Ultimamente venho pensando muito sobre o caráter acidental de todas as minhas escolhas. Mas, isso é assunto pra outro post. Por hora fico por aqui, pois já me estendi deveras.

9 comentários:

Ila Fox disse...

Não sei onde li, mas tem aquela teoria de que só devemos escrever e falar sobre aquilo que entendemos e gostamos. Mesmo que sobre o próprio cotidiano.

*

Acho que este drama dos escritores é parecido com o de ilustradores e quadrinistas que ficam em busca de seu estilo próprio. Bom, eu já desisti, meu estilo é tão flutuante quanto minha tecnica. Mas todas tem algo em comum, algo relacionado ao meu cotidiano, acho difícil desvincular sabe?

*

Sobre escolhas, estes dias me peguei pensando como pequenas escolhas ecoaram pela minha vida afora.
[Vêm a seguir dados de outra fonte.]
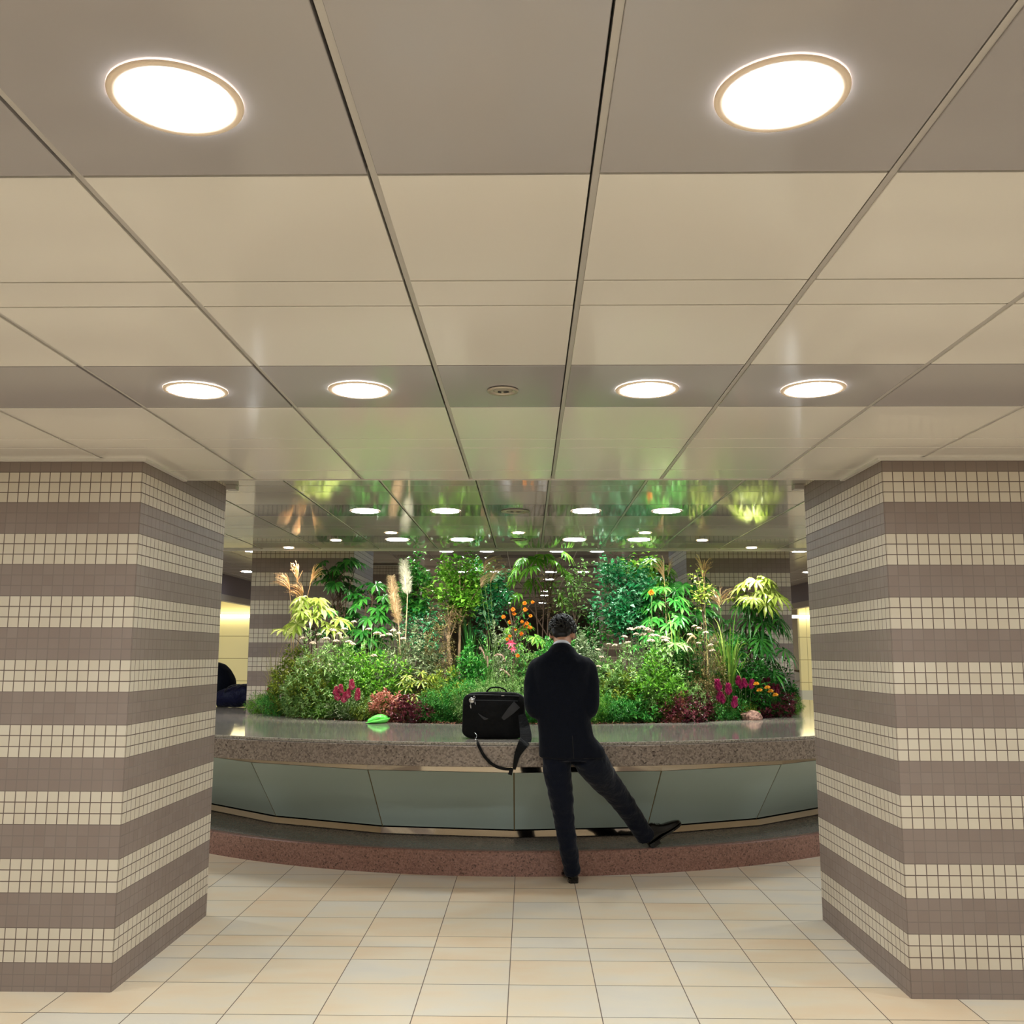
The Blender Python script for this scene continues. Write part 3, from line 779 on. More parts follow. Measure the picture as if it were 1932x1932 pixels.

Pro bem ou pro mal.

Carrie, a Estranha disse...

Ila, sempre a primeira!:)

Mas eu consigo detectar um estilo claro nos seus desenhos...uma coisa meio "maurício de souza". Será q é por causa do meu pouco entendimento em ilustração?

Ila Fox disse...

Carrie,
Acho que a razão é que eu e o Maurício (olha a intimidade! hehe) fomos influenciados pela mesma fonte, o mangá! daí que isso meio que foi diluído com o nosso próprio estilo e ficou uma coisa meio a meio, hehe. ;-)

Clara disse...

Escolhas, decisoes... ai, leer esse teu post foi bom nesses meu dias (eternos) de indecisoes. Acho que meu problema é nao decidir o que quero para poder ir atrás disso.
Sei lá...

Bela disse...

Li em algum lugar e achei perfeito: se fosse fácil, se chamaria piriguete, e não vida...

Cinthya Rachel disse...

As vezes penso se a gente esta realmente vivendo a vida que êh a nossa, rs.

Taís Teixeira disse...

Gosto muito do teu estilo de escrever. A gente lê, se delicia, se identifica, e clica no "x" mas continua com o blog aberto na cabeça. Porque tu mexe com as tuas idéias e, particularmente, me deixa reflexiva. Caraminholando as tuas coisas, que são as minhas também.
Também sinto ciúmes dos meus caminhos não percorridos. Mas são coisas da vida, não deu pra ser maestrina de coral, percussionista de orquestra, estilista e freira tudo ao mesmo tempo, né? rsrs
Ficou aquela impotência de não ter se desdobrado em mil e vinte e ter conseguido fazer tudo.
:-S Beijones!

GiZza disse...

Incrível tudo q acabei de ler.
Preciso fazer um comentário a altura desse post, mas estou correndo, preciso sair pra trabalhar. Mas eu volto, vou ler novamente. Vc é uma escritora maravilhosa!!!Jamais pare de escrever por favor!

Mariana Bueno disse...

Estive ausente do seu blog durante alguns anos (2, talvez) e agora estou lendo de "frente pra trás" o que perdi. Me deu vontade de comentar logo no último/primeiro texto. Dizer o quanto estava feliz pelo seu namolado (sim, é algo normal e as pessoas não deveriam se surpreender, mas sim, quem gosta de vc - mesmo que virtualmente - quer vê-la feliz) e que vc deveria voltar para o blog, voltar a escrever. Mas embora continue pensando isso, afinal, gosto de lê-la e o ser humano é egoísta bagarai, me parece que vc não tem mais tempo pra isso. Pois está gastando o seu tempo em coisas ainda mais prazeirosas. Viver um novo amor é no mínimo um grande motivo de se ausentar do que quer que seja. Eu tb não passava pelo meu blog faz tempo e resolvi abri-lo só pra dar uma espiada...pensei em voltar a escrever. Não sei. Hoje tb sou mais feliz, e tenho menos tempo graças a isso, como vc ;) Um beijo grande, Mariana.